======== Provided data ========
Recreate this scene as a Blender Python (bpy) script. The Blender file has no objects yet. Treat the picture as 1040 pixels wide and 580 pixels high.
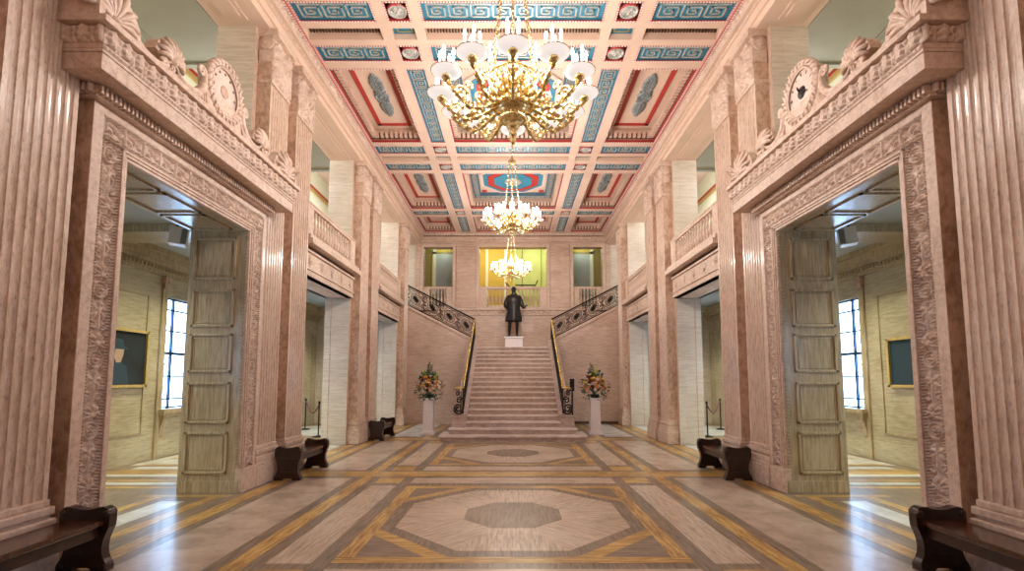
import bpy, math, random
import numpy as np
from mathutils import Vector, Matrix
random.seed(7)
PI = math.pi
scene = bpy.context.scene
COL = scene.collection

# ------------------------------------------------------------------ helpers
def T(o, label=None, cat=None, group=None, kind=None):
    if label: o['label'] = label
    if cat: o['category'] = cat
    if group: o['group'] = group
    if kind: o['kind'] = kind
    return o

def empty(name, loc=(0, 0, 0), rz=0.0, sc=1.0, parent=None):
    o = bpy.data.objects.new(name, None)
    COL.objects.link(o)
    o.location = loc
    o.rotation_euler = (0, 0, rz)
    o.scale = (sc, sc, sc)
    o.empty_display_size = .1
    if parent: o.parent = parent
    return o

def copy_tree(o, parent=None):
    c = o.copy()
    COL.objects.link(c)
    if parent is not None: c.parent = parent
    for ch in list(o.children):
        copy_tree(ch, c)
    return c

class MB:
    """collects geometry; build() links it as ONE mesh object"""
    def __init__(s):
        s.v = []; s.f = []; s.m = []; s.sm = []
    def add(s, vs, fs, mi=0, smooth=False):
        n = len(s.v)
        s.v.extend([tuple(p) for p in vs])
        for f in fs:
            s.f.append([i + n for i in f]); s.m.append(mi); s.sm.append(smooth)
        return s
    def box(s, x0, x1, y0, y1, z0, z1, mi=0):
        x0, x1 = min(x0, x1), max(x0, x1); y0, y1 = min(y0, y1), max(y0, y1); z0, z1 = min(z0, z1), max(z0, z1)
        s.add([(x0, y0, z0), (x1, y0, z0), (x1, y1, z0), (x0, y1, z0), (x0, y0, z1), (x1, y0, z1), (x1, y1, z1), (x0, y1, z1)],
              [(0, 3, 2, 1), (4, 5, 6, 7), (0, 1, 5, 4), (1, 2, 6, 5), (2, 3, 7, 6), (3, 0, 4, 7)], mi)
        return s
    def box6(s, x0, x1, y0, y1, z0, z1, ms):
        """a box with one material per side: -x +x -y +y -z +z"""
        x0, x1 = min(x0, x1), max(x0, x1)
        n = len(s.v)
        s.v += [(x0, y0, z0), (x1, y0, z0), (x1, y1, z0), (x0, y1, z0), (x0, y0, z1), (x1, y0, z1), (x1, y1, z1), (x0, y1, z1)]
        fs = [(3, 0, 4, 7), (1, 2, 6, 5), (0, 1, 5, 4), (2, 3, 7, 6), (0, 3, 2, 1), (4, 5, 6, 7)]
        for f, mi in zip(fs, ms):
            s.f.append([i + n for i in f]); s.m.append(mi); s.sm.append(False)
        return s
    def prism(s, pts, axis, a, b, mi=0, smooth=False):
        """polygon in the two other axes (order x<y<z) extruded along axis from a to b"""
        def P(p, t):
            return (t, p[0], p[1]) if axis == 'x' else ((p[0], t, p[1]) if axis == 'y' else (p[0], p[1], t))
        n = len(pts)
        vs = [P(p, a) for p in pts] + [P(p, b) for p in pts]
        s.add(vs, [tuple(range(n))[::-1], tuple(range(n, 2 * n))], mi)
        s.add(vs, [(i, (i + 1) % n, n + (i + 1) % n, n + i) for i in range(n)], mi, smooth)
        return s
    def lathe(s, prof, seg=16, c=(0, 0, 0), mi=0, smooth=True, axis='z', arc=None):
        vs = []; m = len(prof)
        for k in range(seg):
            a = 2 * PI * k / seg
            for r, z in prof:
                q = (r * math.cos(a), r * math.sin(a), z)
                if axis == 'x': q = (q[2], q[0], q[1])
                if axis == 'y': q = (q[0], q[2], q[1])
                vs.append((c[0] + q[0], c[1] + q[1], c[2] + q[2]))
        fs = []
        for k in range(seg):
            k2 = (k + 1) % seg
            for j in range(m - 1):
                fs.append((k * m + j, k2 * m + j, k2 * m + j + 1, k * m + j + 1))
        s.add(vs, fs, mi, smooth)
        return s
    def tube(s, pts, r, seg=6, mi=0, closed=False, smooth=True):
        pts = [Vector(p) for p in pts]
        n = len(pts)
        rs = r if isinstance(r, (list, tuple)) else [r] * n
        vs = []
        up = None
        for i, p in enumerate(pts):
            if closed: t = pts[(i + 1) % n] - pts[i - 1]
            else: t = pts[min(i + 1, n - 1)] - pts[max(i - 1, 0)]
            if t.length < 1e-9: t = Vector((0, 0, 1))
            t.normalize()
            if up is None:
                up = Vector((0, 0, 1)) if abs(t.z) < .9 else Vector((1, 0, 0))
            a = up - t * up.dot(t)
            if a.length < 1e-6: a = Vector((1, 0, 0)) if abs(t.x) < .9 else Vector((0, 1, 0)); a = a - t * a.dot(t)
            a.normalize(); up = a
            b = t.cross(a)
            for k in range(seg):
                w = 2 * PI * k / seg
                vs.append(p + (a * math.cos(w) + b * math.sin(w)) * rs[i])
        fs = []
        for i in range(n if closed else n - 1):
            j = (i + 1) % n
            for k in range(seg):
                k2 = (k + 1) % seg
                fs.append((i * seg + k, i * seg + k2, j * seg + k2, j * seg + k))
        if not closed:
            fs.append(tuple(range(seg))[::-1]); fs.append(tuple(range((n - 1) * seg, n * seg)))
        s.add(vs, fs, mi, smooth)
        return s
    def ball(s, c, r, seg=8, rings=5, mi=0, sc=(1, 1, 1)):
        vs = [(c[0], c[1], c[2] - r * sc[2])]
        for i in range(1, rings):
            ph = -PI / 2 + PI * i / rings
            for k in range(seg):
                a = 2 * PI * k / seg
                vs.append((c[0] + r * sc[0] * math.cos(ph) * math.cos(a), c[1] + r * sc[1] * math.cos(ph) * math.sin(a), c[2] + r * sc[2] * math.sin(ph)))
        vs.append((c[0], c[1], c[2] + r * sc[2]))
        fs = [(0, 1 + (k + 1) % seg, 1 + k) for k in range(seg)]
        for i in range(rings - 2):
            for k in range(seg):
                a = 1 + i * seg
                fs.append((a + k, a + (k + 1) % seg, a + seg + (k + 1) % seg, a + seg + k))
        L = len(vs) - 1; a = 1 + (rings - 2) * seg
        fs += [(L, a + k, a + (k + 1) % seg) for k in range(seg)]
        s.add(vs, fs, mi, True)
        return s
    def relief(s, o, U, V, N, w, h, step, hf, depth, mi=0, mfun=None):
        """a carved panel: height hf(u,v) in 0..1 over a w x h rectangle from corner o"""
        nu = max(2, int(round(w / step)) + 1); nv = max(2, int(round(h / step)) + 1)
        uu, vv = np.meshgrid(np.linspace(0, w, nu), np.linspace(0, h, nv), indexing='ij')
        H = np.clip(hf(uu, vv), 0, 1)
        H[0, :] = H[-1, :] = 0; H[:, 0] = H[:, -1] = 0
        o = np.array(o, float); U = np.array(U, float); V = np.array(V, float); N = np.array(N, float)
        P = o + uu[..., None] * U + vv[..., None] * V + (H * depth)[..., None] * N
        n = len(s.v)
        s.v.extend(map(tuple, P.reshape(-1, 3).tolist()))
        flip = np.dot(np.cross(U, V), N) < 0
        for i in range(nu - 1):
            for j in range(nv - 1):
                a = n + i * nv + j
                f = [a, a + nv, a + nv + 1, a + 1]
                if flip: f.reverse()
                s.f.append(f); s.sm.append(True)
                s.m.append(mi if mfun is None else (mi if H[i, j] < mfun else mi + 1))
        return s
    def build(s, name, mats, parent=None, S=1, kind=None, label=None, bevel=0, recalc=False):
        me = bpy.data.meshes.new(name)
        if S == -1 or S == 1:
            v = s.v if S == 1 else [(-p[0], p[1], p[2]) for p in s.v]
            f = s.f if S == 1 else [q[::-1] for q in s.f]
        me.from_pydata(v, [], f)
        if not isinstance(mats, (list, tuple)): mats = [mats]
        for m in mats: me.materials.append(m)
        me.polygons.foreach_set('material_index', s.m)
        me.polygons.foreach_set('use_smooth', s.sm)
        me.update()
        if recalc:
            import bmesh
            bm = bmesh.new(); bm.from_mesh(me); bmesh.ops.recalc_face_normals(bm, faces=bm.faces); bm.to_mesh(me); bm.free()
        o = bpy.data.objects.new(name, me)
        COL.objects.link(o)
        if parent is not None: o.parent = parent
        if kind: o['kind'] = kind
        if label: o['label'] = label
        if bevel:
            md = o.modifiers.new('bevel', 'BEVEL'); md.width = bevel; md.segments = 2; md.limit_method = 'ANGLE'
        return o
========
§ **Work to complete**
Find how many lines in the material hold the word "scene" and state that number alone.

§ **Exercise answer**
3